Similarly, teams of people working on the same data should be united, be able to collaborate easily, and work from a single source of truth.
Investment: A method to allow your data teams to work together and find relevant data easily.
Return: Easy, dependable collaboration.
Connections to everywhere
A stock market would be way more work than it’s worth if it sold stocks in only one company. Setting up all that infrastructure can’t be a one-off.
With data, you can’t think about it one connection at a time. Tapping into a new source shouldn’t be like starting from scratch. You need to be able to flow data from anywhere into your organization, no matter the source, format, or variety.
Additionally, the output (currency or data) needs to be universal. Data should be able to flow to any IDE, BI tools, analytics platforms, or any other common data science tooling.
Investment: A data marketplace, connections & tooling that can handle any data variety, and integrations to productionalize data.
Return: More data with less overhead.
Putting your money where your math is
You could invest in a company directly, manually calculate your stake, personally monitor the ledgers to ensure you’re getting the return you’re owed, and assume some leadership to ensure the company is moving in the right direction – or you can buy stocks.

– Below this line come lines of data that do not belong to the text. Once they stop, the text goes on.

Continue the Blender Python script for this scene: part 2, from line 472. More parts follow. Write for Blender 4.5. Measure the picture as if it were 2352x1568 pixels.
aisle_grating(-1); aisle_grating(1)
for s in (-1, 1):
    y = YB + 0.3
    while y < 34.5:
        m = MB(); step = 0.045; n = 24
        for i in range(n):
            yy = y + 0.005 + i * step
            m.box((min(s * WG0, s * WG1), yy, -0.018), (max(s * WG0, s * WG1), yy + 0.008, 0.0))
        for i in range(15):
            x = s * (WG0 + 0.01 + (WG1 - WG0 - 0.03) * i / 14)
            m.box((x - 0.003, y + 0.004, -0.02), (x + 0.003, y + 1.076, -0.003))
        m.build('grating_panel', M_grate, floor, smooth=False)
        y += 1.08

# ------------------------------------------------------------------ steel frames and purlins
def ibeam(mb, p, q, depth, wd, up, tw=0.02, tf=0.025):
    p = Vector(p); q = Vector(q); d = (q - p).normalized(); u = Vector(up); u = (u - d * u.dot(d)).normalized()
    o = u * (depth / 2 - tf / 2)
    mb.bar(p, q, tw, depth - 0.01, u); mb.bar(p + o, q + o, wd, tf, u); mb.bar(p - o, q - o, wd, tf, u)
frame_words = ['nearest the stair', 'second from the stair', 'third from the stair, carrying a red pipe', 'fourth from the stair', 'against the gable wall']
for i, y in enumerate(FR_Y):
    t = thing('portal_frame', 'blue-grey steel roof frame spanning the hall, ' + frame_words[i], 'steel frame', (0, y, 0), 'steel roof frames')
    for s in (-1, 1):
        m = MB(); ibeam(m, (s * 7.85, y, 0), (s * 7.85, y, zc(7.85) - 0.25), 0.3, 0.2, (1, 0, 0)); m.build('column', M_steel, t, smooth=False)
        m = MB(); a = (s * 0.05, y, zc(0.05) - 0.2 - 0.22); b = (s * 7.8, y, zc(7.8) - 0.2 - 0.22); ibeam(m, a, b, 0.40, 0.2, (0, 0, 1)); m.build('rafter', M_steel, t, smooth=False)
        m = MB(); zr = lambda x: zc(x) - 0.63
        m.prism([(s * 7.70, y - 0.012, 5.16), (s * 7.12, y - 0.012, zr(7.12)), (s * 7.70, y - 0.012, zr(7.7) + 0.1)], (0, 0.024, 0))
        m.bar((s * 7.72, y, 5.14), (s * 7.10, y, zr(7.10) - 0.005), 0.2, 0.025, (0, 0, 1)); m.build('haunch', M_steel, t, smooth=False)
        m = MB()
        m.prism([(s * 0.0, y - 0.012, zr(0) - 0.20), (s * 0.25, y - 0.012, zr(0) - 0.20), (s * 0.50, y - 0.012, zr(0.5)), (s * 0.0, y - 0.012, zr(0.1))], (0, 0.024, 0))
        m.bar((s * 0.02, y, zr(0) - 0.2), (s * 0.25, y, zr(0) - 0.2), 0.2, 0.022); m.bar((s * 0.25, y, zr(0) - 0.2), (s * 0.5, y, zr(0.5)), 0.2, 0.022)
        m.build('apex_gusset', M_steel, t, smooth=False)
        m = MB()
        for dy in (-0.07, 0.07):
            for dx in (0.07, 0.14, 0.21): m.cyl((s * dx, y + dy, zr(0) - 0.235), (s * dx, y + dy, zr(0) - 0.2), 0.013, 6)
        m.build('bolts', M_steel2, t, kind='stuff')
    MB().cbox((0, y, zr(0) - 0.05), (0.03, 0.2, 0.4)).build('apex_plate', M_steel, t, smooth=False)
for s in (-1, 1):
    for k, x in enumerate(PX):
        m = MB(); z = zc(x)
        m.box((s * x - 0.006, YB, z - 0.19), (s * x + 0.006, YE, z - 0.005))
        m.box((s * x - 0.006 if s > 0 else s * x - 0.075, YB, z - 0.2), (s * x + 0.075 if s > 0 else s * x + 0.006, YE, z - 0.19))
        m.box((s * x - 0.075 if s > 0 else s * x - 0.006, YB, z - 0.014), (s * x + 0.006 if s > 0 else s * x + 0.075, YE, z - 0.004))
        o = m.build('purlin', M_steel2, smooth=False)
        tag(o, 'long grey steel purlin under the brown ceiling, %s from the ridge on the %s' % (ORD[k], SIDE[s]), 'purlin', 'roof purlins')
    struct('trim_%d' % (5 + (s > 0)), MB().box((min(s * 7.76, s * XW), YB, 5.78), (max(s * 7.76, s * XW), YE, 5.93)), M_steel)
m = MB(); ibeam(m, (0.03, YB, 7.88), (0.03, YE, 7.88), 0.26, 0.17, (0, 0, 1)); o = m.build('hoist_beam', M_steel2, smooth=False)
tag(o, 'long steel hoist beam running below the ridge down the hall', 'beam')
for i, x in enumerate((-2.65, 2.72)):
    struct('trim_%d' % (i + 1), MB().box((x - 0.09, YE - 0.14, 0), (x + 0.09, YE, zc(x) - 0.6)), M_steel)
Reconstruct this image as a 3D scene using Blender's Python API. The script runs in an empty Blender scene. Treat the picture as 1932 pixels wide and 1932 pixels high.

With data, you can find sources that have the elements of what you need and put your data scientists to work turning it into something useful; but what if, instead of spending time turning raw data into useable data, they could turn refined data into valuable insight?
Investment: Production-ready data.
Return: Massive time savings, no guesswork, and better project outcomes.
The gift that keeps on giving
The benefits of investing in data and DataOps are self-perpetuating. Giving your data scientists what they need supports the “make money or save money” mandate by saving time, preventing frustration and burnout, and allowing more data to be used in more robust solutions.
So if your company is looking for an investment with high potential yield and the lowest possible risk, think ‘data.’